Esta intervención es especialmente importante en el comercio internacional, que se convierte en la piedra angular del sistema. Influido por un mundo enormemente competitivo y en estado de guerra permanente, el mercantilismo crea una teoría del comercio basada en la suma cero, destinada a fortalecer las reservas de dinero del Estado y privar a los rivales de las suyas. Estas ideas impulsaron la expansión de grandes imperios coloniales monopolísticos costosos de mantener con los que las monarquías europeas intentaban superarse unas a otras en la pugna por la hegemonía. 

Después de la Revolución Industrial y el triunfo de las ideas liberales basadas en la limitación del Estado, la libertad de mercado y el comercio sustentado en las ventajas comparativas, las tesis económicas del mercantilismo resultan difíciles de comprender y fáciles de criticar.
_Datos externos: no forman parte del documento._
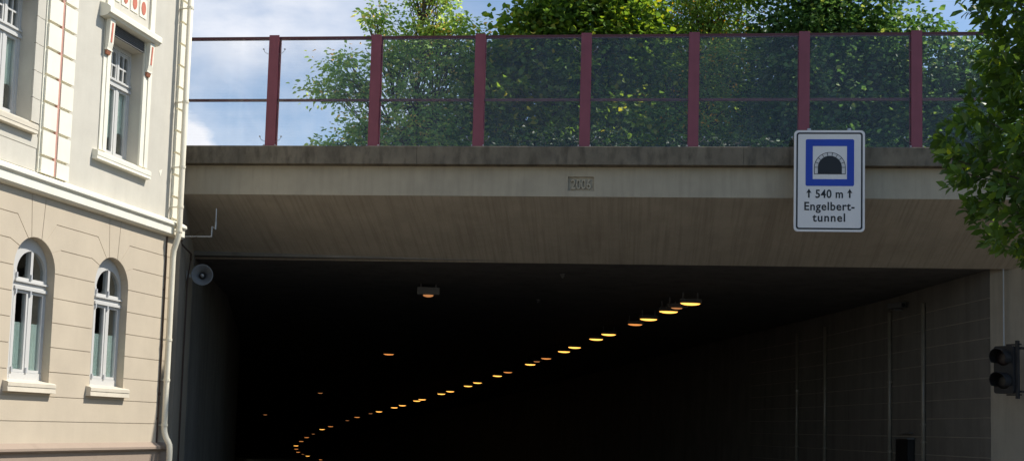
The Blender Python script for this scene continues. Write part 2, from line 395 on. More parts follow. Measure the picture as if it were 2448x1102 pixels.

Sin embargo, comprendiéndolo en la perspectiva histórica puede afirmarse que el sistema mercantilista resultó idóneo para robustecer los incipientes Estados europeos y expandir su poder. Por eso, cuando el mercantilismo, tras trescientos años de azarosa vida, cedió paso silenciosamente a las ideas liberales, legó una Europa de Estados fuertes con la que ningún pueblo del planeta podía rivalizar en prosperidad y competitividad.